Sunday 12 November 2017

Misrepresenting Halliday On Meaning Potential

Fawcett (2010: 38-9):
First, our model of language has, at the level of meaning, a component that specifies the meaning potential of the language — as Halliday has aptly named it (e.g., Halliday 1970:142). This is the core of a systemic functional grammar, and it consists of a vast system network of choices between meanings. In other words, the system networks model the language's potential at the level of meaning. Figure 1 in Appendix A introduces a simple system network for 'things', thus exemplifying the standard way of representing a system network in diagram form. 

Blogger Comments:

[1] This again misrepresents Halliday in order to give credence to Fawcett's model in which all system networks are located at the level of meaning.  For Halliday, 'meaning potential' is the entire language system, not merely the systems at the semantic level of symbolic abstraction (stratum).
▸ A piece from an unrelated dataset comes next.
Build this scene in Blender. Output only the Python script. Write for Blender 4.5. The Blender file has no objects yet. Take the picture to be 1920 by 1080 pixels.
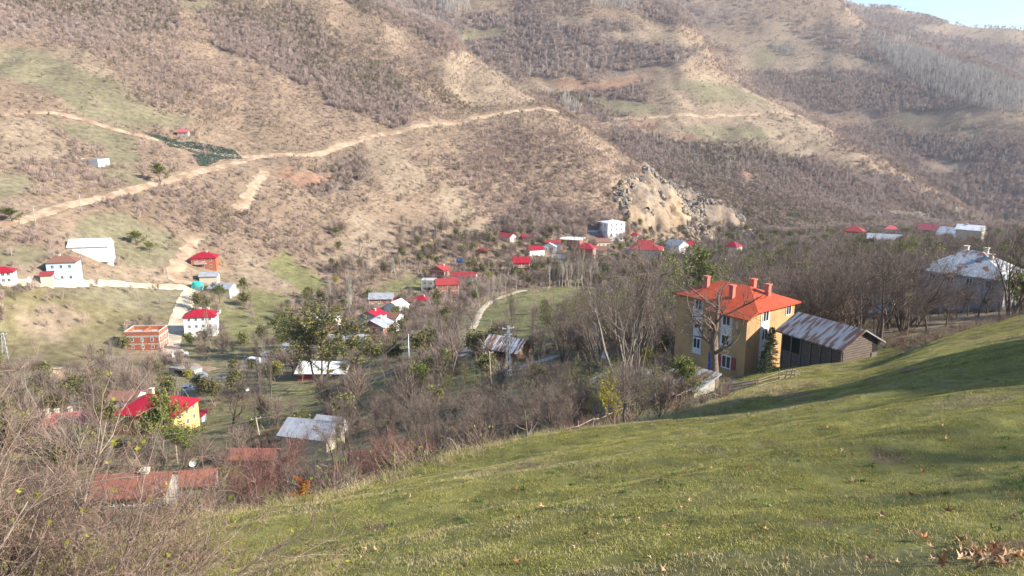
import bpy, math, random
import numpy as np
from mathutils import Vector
R = math.radians
S = bpy.context.scene
COL = S.collection
# ------------------------------------------------------------------ camera, light, exposure
FPX, PITCH, EYE = 1450.0, R(12.5), 1.75
cam = bpy.data.cameras.new('camera'); camo = bpy.data.objects.new('camera', cam); COL.objects.link(camo)
cam.sensor_width = 36; cam.lens = FPX/1920*36; cam.clip_start = .1; cam.clip_end = 20000
camo.rotation_euler = (R(90)-PITCH, 0, 0); S.camera = camo
SUN_EL, SUN_AZ = R(28), R(105)          # azimuth clockwise from the viewing direction
w = bpy.data.worlds.new('World'); S.world = w; w.use_nodes = True
wn = w.node_tree.nodes; wl = w.node_tree.links
sky = wn.new('ShaderNodeTexSky'); sky.sky_type = 'NISHITA'; sky.sun_disc = False
sky.sun_elevation = SUN_EL; sky.sun_rotation = SUN_AZ; sky.air_density = 1.0; sky.dust_density = .3; sky.ozone_density = 4
bg = wn['Background']; bg.inputs[1].default_value = .11
wl.new(sky.outputs[0], bg.inputs[0])
sl = bpy.data.lights.new('sun', 'SUN'); sl.energy = 5.0; sl.angle = R(.6); sl.color = (1, .92, .80)
so = bpy.data.objects.new('sun', sl); COL.objects.link(so)
sd = Vector((math.cos(SUN_EL)*math.sin(SUN_AZ), math.cos(SUN_EL)*math.cos(SUN_AZ), math.sin(SUN_EL)))
so.rotation_euler = sd.to_track_quat('Z', 'Y').to_euler()
S.view_settings.view_transform = 'Standard'; S.view_settings.look = 'None'; S.view_settings.gamma = 1
S.view_settings.exposure = 1.2

# ------------------------------------------------------------------ the lie of the land
CP, SP = math.cos(PITCH), math.sin(PITCH)
def azt(x, y):
    """bearing and slope of the line of sight through a point of the view"""
    u, v = x-960., 540.-y
    f = FPX*CP+v*SP; up = -FPX*SP+v*CP
    return np.arctan2(u, f), up/np.hypot(u, f)
def pix(x, y, z):
    f = y*CP-z*SP; up = y*SP+z*CP
    f = np.where(f > .01, f, .01)
    return 960+FPX*x/f, 540-FPX*up/f
def pchip(X, Y, x):
    X = np.asarray(X, float); Y = np.asarray(Y, float)
    h = np.diff(X); dl = np.diff(Y)/h
    m = np.zeros_like(Y)
    s = dl[:-1]*dl[1:] > 0
    w1 = 2*h[1:]+h[:-1]; w2 = h[1:]+2*h[:-1]
    with np.errstate(all='ignore'):
        hm = (w1+w2)/(w1/dl[:-1]+w2/dl[1:])
    m[1:-1] = np.where(s, hm, 0); m[0] = dl[0]; m[-1] = dl[-1]
    xc = np.clip(x, X[0], X[-1]); i = np.clip(np.searchsorted(X, xc)-1, 0, len(h)-1)
    t = (xc-X[i])/h[i]; t2 = t*t; t3 = t2*t
    return (2*t3-3*t2+1)*Y[i]+(t3-2*t2+t)*h[i]*m[i]+(-2*t3+3*t2)*Y[i+1]+(t3-t2)*h[i]*m[i+1]
def hsh(i, j, s):
    n = (i*374761393+j*668265263+s*974634777) & 0xffffffff
    n = ((n ^ (n >> 13))*1274126177) & 0xffffffff
    return ((n ^ (n >> 16)) & 0xffff)/65535.
def vnoise(x, y, s=0):
    xi = np.floor(x).astype(np.int64); yi = np.floor(y).astype(np.int64)
    fx = x-xi; fy = y-yi; fx = fx*fx*(3-2*fx); fy = fy*fy*(3-2*fy)
    a = hsh(xi, yi, s); b = hsh(xi+1, yi, s); c = hsh(xi, yi+1, s); d = hsh(xi+1, yi+1, s)
    return (a+(b-a)*fx)*(1-fy)+(c+(d-c)*fx)*fy
def fbm(x, y, wl, o=4, s=0):
    t = 0; a = .5; n = 0
    for k in range(o):
        t = t+a*(vnoise(x/wl+17.3*k, y/wl-9.1*k, s+k)-.5); n += a; a *= .5; wl = wl/2.03
    return t/n*2
def sstep(x, a, b):
    t = np.clip((x-a)/(b-a), 0, 1); return t*t*(3-2*t)
# sections of the land: lists of (view x, view y, distance in metres) for each ridge, foot and dip
PA, PB = .3476, .135                     # the meadow plane: z = -EYE - PA*fwd + PB*x
def slope(th): return PA*np.cos(th)-PB*np.sin(th)
L = [
 [(-600,1250,10),(0,1095,11.5),(300,1008,12.5),(600,935,14.5),(920,850,18),(1000,825,20),(1190,795,22.5),(1340,768,27),(1500,726,44),(1577,712,56),(1650,688,64),(1700,664,70),(1760,640,72),(1920,600,76),(2500,560,80)],
 [(-600,1290,22),(0,1110,26),(300,1025,28),(600,955,30),(900,875,35),(1200,806,40),(1340,752,46),(1500,696,70),(1577,690,75),(1650,676,79),(1700,658,84),(1760,638,86),(1920,604,90),(2500,565,95)],
 [(-600,1150,60),(0,1000,66),(300,965,72),(600,905,66),(900,835,60),(1200,775,60),(1340,712,80),(1500,672,94),(1650,645,100),(1700,622,112),(1920,592,122),(2500,550,140)],
 [(-600,900,120),(0,868,125),(300,842,140),(600,830,110),(900,770,100),(1200,728,90),(1340,690,96),(1500,640,115),(1700,597,130),(1920,575,145),(2500,530,170)],
 [(-600,740,220),(0,705,235),(300,728,215),(600,722,190),(900,685,148),(1200,690,115),(1340,668,125),(1500,600,145),(1700,575,155),(1920,557,180),(2500,520,210)],
 [(-600,660,270),(0,640,285),(300,662,270),(600,652,255),(900,618,250),(1200,600,250),(1350,560,270),(1500,510,290),(1700,490,310),(1920,485,320),(2500,470,340)],
 [(-600,560,310),(0,552,300),(300,560,325),(600,560,340),(900,505,400),(1200,470,480),(1350,456,540),(1500,449,590),(1700,444,630),(1920,443,680),(2500,440,700)],
 [(-600,470,350),(0,425,355),(300,335,440),(600,285,510),(900,225,600),(1060,235,600),(1173,350,540),(1273,400,560),(1350,430,585),(1430,443,605),(1500,444,625),(1700,439,670),(1920,438,720),(2500,436,740)],
 [(-600,-500,1100),(0,-350,1100),(300,-260,1050),(600,-90,1000),(700,-25,950),(767,20,890),(840,50,830),(873,100,800),(973,163,720),(1033,193,680),(1073,217,660),(1123,257,640),(1173,300,620),(1273,353,610),(1350,383,615),(1400,412,620),(1435,436,625),(1500,441,640),(1700,437,690),(1920,437,740),(2500,434,760)],
 [(-600,-430,1300),(600,-20,1150),(767,100,1010),(873,190,900),(1073,290,760),(1173,350,710),(1273,400,690),(1350,415,690),(1435,438,690),(1500,437,700),(1700,433,750),(1920,432,800),(2500,430,820)],
 [(-600,-440,1500),(600,-30,1300),(767,60,1150),(900,150,1060),(1073,200,960),(1173,250,900),(1273,290,860),(1350,330,820),(1435,370,790),(1500,390,790),(1650,405,830),(1757,415,850),(1860,425,870),(1920,427,900),(2500,425,920)],
 [(-600,-500,1900),(0,-420,1900),(600,-200,1600),(900,-150,1500),(1100,-80,1450),(1220,0,1350),(1280,20,1290),(1313,67,1240),(1363,133,1180),(1440,180,1120),(1507,217,1060),(1570,247,1030),(1647,283,1010),(1697,320,990),(1757,353,980),(1820,395,970),(1860,418,970),(1920,424,980),(2500,420,1000)],
 [(-600,-450,2000),(600,-150,1750),(900,-100,1650),(1220,60,1480),(1313,120,1380),(1440,240,1260),(1570,300,1170),(1697,370,1110),(1860,428,1060),(1920,426,1080),(2500,420,1100)],
 [(-600,-470,2100),(600,-170,1950),(900,-110,1900),(1220,20,1750),(1313,90,1650),(1440,190,1500),(1570,250,1400),(1697,310,1300),(1860,360,1200),(1920,350,1200),(2500,330,1200)],
 [(-600,-500,2500),(600,-200,2450),(900,-160,2400),(1220,-90,2300),(1440,-40,2150),(1573,2,2050),(1627,50,1950),(1697,72,1880),(1780,100,1800),(1863,127,1740),(1920,152,1700),(2500,300,1400)],
 [(-600,-450,2700),(600,-150,2700),(1220,-40,2600),(1440,10,2450),(1573,50,2350),(1697,110,2250),(1780,140,2200),(1863,170,2150),(1920,200,2100),(2500,330,1800)],
 [(-600,-300,3400),(900,-100,3400),(1220,-60,3300),(1440,-25,3200),(1577,0,3100),(1620,12,3050),(1677,15,3000),(1700,24,2980),(1760,40,2950),(1780,47,2950),(1830,51,2900),(1900,53,2900),(1920,58,2850),(2100,110,2800),(2500,160,2800)],
 [(-600,100,4600),(1220,120,4500),(1920,180,4000),(2500,230,4000)],
 [(-600,300,7500),(1920,300,7500),(2500,300,7500)],
]
LA = []
for c in L:
    c = [(x, y if y > -80 else -80+(y+80)*.15, d) for x, y, d in c]
    a = np.array([[*azt(x, y), math.log(d)] for x, y, d in c]); LA.append(a[np.argsort(a[:, 0])])
AZ = np.concatenate([np.arange(-180, -40, 1.2), np.arange(-40, 40.001, .12), np.arange(41, 180.5, 1.2)])*math.pi/180
AZ[-1] = math.pi
LR = np.concatenate([np.linspace(math.log(.5), math.log(30), 330), np.linspace(math.log(30), math.log(300), 230)[1:],
                     np.linspace(math.log(300), math.log(1300), 260)[1:], np.linspace(math.log(1300), math.log(7500), 110)[1:]])
NA, NR = len(AZ), len(LR)
RR = np.exp(LR)
T = np.zeros((NA, NR))
def soft(a, sig):
    """blend a quantity known per bearing with its neighbours, sig in degrees"""
    g = np.radians(np.arange(-3*sig, 3*sig+.01, sig/3)); wt = np.exp(-.5*(g/np.radians(sig))**2); wt /= wt.sum()
    return sum(np.interp(AZ+d, AZ, a)*k for d, k in zip(g, wt))
KX = [np.full(NA, math.log(k)) for k in (.5, 2, 5)]; KY = [-EYE/k-slope(AZ) for k in (.5, 2, 5)]
for n, a in enumerate(LA):
    sg = .35 if n in (0, 8, 11, 14, 16) else 1.6
    KX.append(soft(np.interp(AZ, a[:, 0], a[:, 2]), max(sg, 1.0))); KY.append(soft(np.interp(AZ, a[:, 0], a[:, 1]), sg))
cx, cy = KX[3], KY[3]                    # keep the meadow a gently bending plane up to its crest
mid_ = [(np.log(5+(np.exp(cx)-5)*f), f) for f in (.2, .45, .72)]
sc_ = -cy-EYE/np.exp(cx)
KX[3:3] = [a for a, f in mid_]; KY[3:3] = [-EYE/np.exp(a)-(slope(AZ)*(1-f)+sc_*f) for a, f in mid_]
KX = np.array(KX); KY = np.array(KY)
EDGE = np.exp(KX[6])                     # where the meadow ends along each bearing
for i, th in enumerate(AZ):
    kx = KX[:, i].copy()
    for k in range(1, len(kx)): kx[k] = max(kx[k], kx[k-1]+.015)
    T[i] = pchip(kx, KY[:, i], LR)
    b = float(sstep(abs(th), R(48), R(85)))
    tu = np.minimum(-EYE/RR-slope(th)*.8, 70/RR)
    T[i] = T[i]*(1-b)+tu*b
Z = T*RR[None, :]
GX = RR[None, :]*np.sin(AZ)[:, None]; GY = RR[None, :]*np.cos(AZ)[:, None]
RG = np.broadcast_to(RR[None, :], Z.shape)
PX, PY = pix(GX, GY, Z)
front = np.abs(AZ)[:, None] < R(50)
far = sstep(RG, 330, 620)
Z = Z+far*(fbm(GX, GY, 190, 3, 5)*9*sstep(RG, 300, 900)+fbm(GX, GY, 60, 4, 9)*3.5)
rid = 1-np.abs(fbm(GX+.35*GY, GY*.25, 55, 3, 21))*2.2
Z = Z+far*(rid-.5)*4.0*sstep(RG, 340, 600)*(1-sstep(RG, 1500, 2400))
Z = Z+sstep(RG, 30, 80)*(1-sstep(RG, 300, 500))*fbm(GX, GY, 22, 3, 3)*.7
near = (1-sstep(RG, 70, 110))*sstep(RG, 2.5, 6)
Z = Z+near*(fbm(GX*.45, GY, 3.6, 3, 31)*.16+fbm(GX*.5+5, GY, 9., 2, 35)*.22*sstep(RG, 6, 15)+fbm(GX, GY, .5, 2, 36)*.03+fbm((GX*.93+GY*.36)*.16, GY*.93-GX*.36, 1.5, 3, 38)*.17)
def inpoly(poly, x, y):
    r = np.zeros(x.shape, bool); n = len(poly)
    for k in range(n):
        x0, y0 = poly[k]; x1, y1 = poly[(k+1) % n]
        if y0 == y1: continue
        r ^= ((y0 > y) != (y1 > y)) & (x < (x1-x0)*(y-y0)/(y1-y0)+x0)
    return r
CLIFF = [(1158,345),(1200,318),(1240,326),(1275,350),(1345,378),(1400,402),(1440,440),(1410,452),(1250,445),(1200,425),(1165,390)]
JX = PX+fbm(GX, GY, 34, 4, 51)*np.minimum(34, 14000/RG)+fbm(GX, GY, 6, 2, 52)*8
JY = PY+fbm(GX, GY, 34, 4, 57)*np.minimum(20, 9000/RG)+fbm(GX, GY, 6, 2, 58)*4
cliff = (inpoly(CLIFF, JX, JY) & front & (RG > 420) & (RG < 640)).astype(float)
cl = cliff.copy()
for k in range(3):
    cl[1:-1, 1:-1] = (cl[1:-1, 1:-1]*2+cl[2:, 1:-1]+cl[:-2, 1:-1]+cl[1:-1, 2:]+cl[1:-1, :-2])/6
rr = 1-np.abs(fbm(GX, GY*.5, 30, 4, 61))*3; r3 = 1-np.abs(fbm(GX*1.1, GY*.8, 11, 3, 66))*3
Z = Z+cl*(rr*3-1+r3*2.2+fbm(GX, GY, 5, 2, 67)*1.6)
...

[2] The system network of Figure 1 in Appendix A (below):
  • confuses features (singular, plural) with what are specified by the synthesis of the most delicate features (water, bread etc.);
  • confuses the semantics of things with the grammar of nouns (mass vs count, singular vs plural);
  • confuses experiential 'thing' with both interpersonal deixis (near vs un-near) and textual cohesion (recoverable).